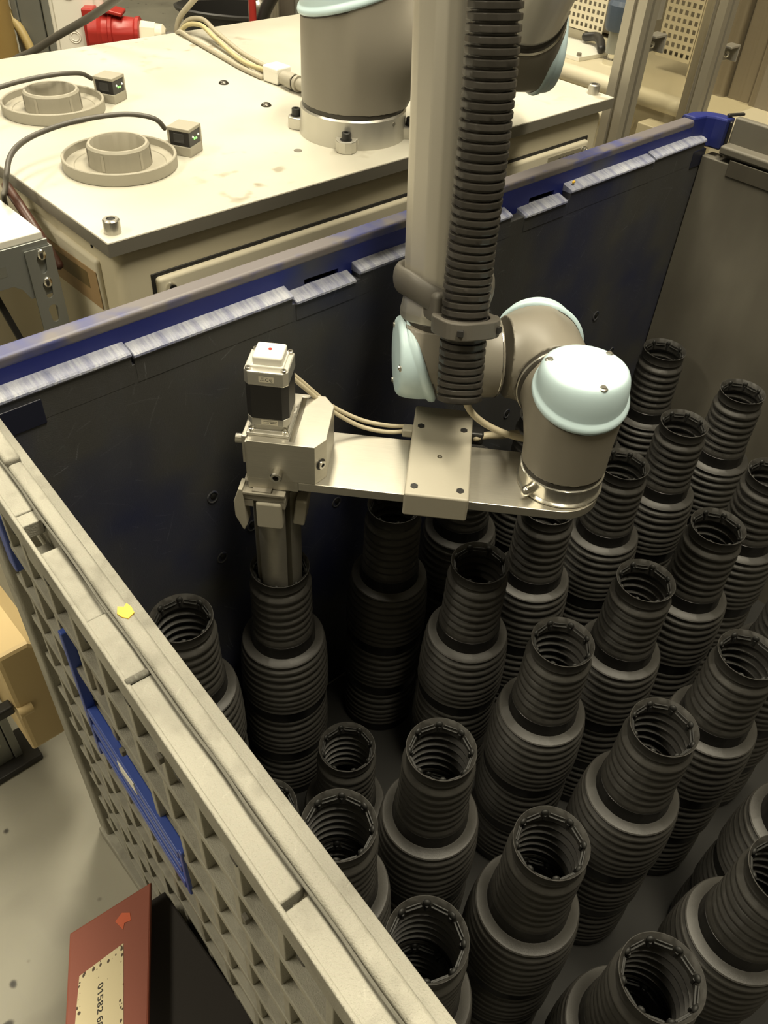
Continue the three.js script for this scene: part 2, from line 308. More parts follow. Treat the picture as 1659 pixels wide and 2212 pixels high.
// ---------------------------------------------------------------- bellows boots
{
  const D = 0.07, P = a => a.map(([r, y]) => [r * D, y * D]);
  const N = 56;
  // neck with six saw-tooth convolutions, from the collar down to the shoulder
  const neckOut = [], neckIn = [];
  neckOut.push([0.455, -0.225], [0.448, -0.245]);
  const pk = [-0.385, -0.57, -0.755, -0.94, -1.125, -1.305];
  pk.forEach((y, i) => { const r = 0.532 + i * 0.002; neckOut.push([r - 0.078, y + 0.110], [r - 0.070, y + 0.084], [r - 0.040, y + 0.060], [r - 0.014, y + 0.036], [r - 0.003, y + 0.020], [r, y + 0.004], [r, y - 0.030], [r - 0.006, y - 0.042], [r - 0.045, y - 0.056], [r - 0.076, y - 0.064]); });
  neckOut.push([0.452, -1.350], [0.490, -1.362], [0.512, -1.382], [0.540, -1.425], [0.562, -1.475], [0.570, -1.510], [0.566, -1.535], [0.56, -1.54]);
  const t = 0.020;
  for (let i = neckOut.length - 1; i >= 0; i--) neckIn.push([neckOut[i][0] - t, neckOut[i][1] - (neckOut[i][1] < -1.36 && neckOut[i][1] > -1.5 ? 0.03 : 0)]);
  const shell = (out, inn) => lathe(P([...[...out].reverse(), ...[...inn].reverse(), out[out.length - 1]]), N, 0.55);
  const neck = shell(neckOut, neckIn);
  // collar: thin rim, sloping inside, bead below
  const collar = lathe(P([[0.455, -0.228], [0.480, -0.222], [0.488, -0.205], [0.480, -0.19], [0.478, -0.17], [0.486, -0.02], [0.497, -0.008], [0.500, 0.000], [0.492, 0.003], [0.476, -0.010], [0.452, -0.070], [0.428, -0.15], [0.415, -0.225], [0.425, -0.26], [0.455, -0.245], [0.455, -0.228]]), N, 0.7);
  // latch ledges between eight knobs inside the collar
  const ledges = [], knobs = [];
  for (let k = 0; k < 8; k++) {
    const a = (k + 0.5) * Math.PI / 4;
    const l = new RoundedBoxGeometry(0.225 * D, 0.018 * D, 0.030 * D, 1, 0.008 * D); l.translate(0, -0.135 * D, 0.412 * D); l.rotateY(a); ledges.push(l);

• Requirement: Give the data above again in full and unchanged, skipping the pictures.

• Solved problem:
Continue the three.js script for this scene: part 2, from line 308. More parts follow. Treat the picture as 1659 pixels wide and 2212 pixels high.
// ---------------------------------------------------------------- bellows boots
{
  const D = 0.07, P = a => a.map(([r, y]) => [r * D, y * D]);
  const N = 56;
  // neck with six saw-tooth convolutions, from the collar down to the shoulder
  const neckOut = [], neckIn = [];
  neckOut.push([0.455, -0.225], [0.448, -0.245]);
  const pk = [-0.385, -0.57, -0.755, -0.94, -1.125, -1.305];
  pk.forEach((y, i) => { const r = 0.532 + i * 0.002; neckOut.push([r - 0.078, y + 0.110], [r - 0.070, y + 0.084], [r - 0.040, y + 0.060], [r - 0.014, y + 0.036], [r - 0.003, y + 0.020], [r, y + 0.004], [r, y - 0.030], [r - 0.006, y - 0.042], [r - 0.045, y - 0.056], [r - 0.076, y - 0.064]); });
  neckOut.push([0.452, -1.350], [0.490, -1.362], [0.512, -1.382], [0.540, -1.425], [0.562, -1.475], [0.570, -1.510], [0.566, -1.535], [0.56, -1.54]);
  const t = 0.020;
  for (let i = neckOut.length - 1; i >= 0; i--) neckIn.push([neckOut[i][0] - t, neckOut[i][1] - (neckOut[i][1] < -1.36 && neckOut[i][1] > -1.5 ? 0.03 : 0)]);
  const shell = (out, inn) => lathe(P([...[...out].reverse(), ...[...inn].reverse(), out[out.length - 1]]), N, 0.55);
  const neck = shell(neckOut, neckIn);
  // collar: thin rim, sloping inside, bead below
  const collar = lathe(P([[0.455, -0.228], [0.480, -0.222], [0.488, -0.205], [0.480, -0.19], [0.478, -0.17], [0.486, -0.02], [0.497, -0.008], [0.500, 0.000], [0.492, 0.003], [0.476, -0.010], [0.452, -0.070], [0.428, -0.15], [0.415, -0.225], [0.425, -0.26], [0.455, -0.245], [0.455, -0.228]]), N, 0.7);
  // latch ledges between eight knobs inside the collar
  const ledges = [], knobs = [];
  for (let k = 0; k < 8; k++) {
    const a = (k + 0.5) * Math.PI / 4;
    const l = new RoundedBoxGeometry(0.225 * D, 0.018 * D, 0.030 * D, 1, 0.008 * D); l.translate(0, -0.135 * D, 0.412 * D); l.rotateY(a); ledges.push(l);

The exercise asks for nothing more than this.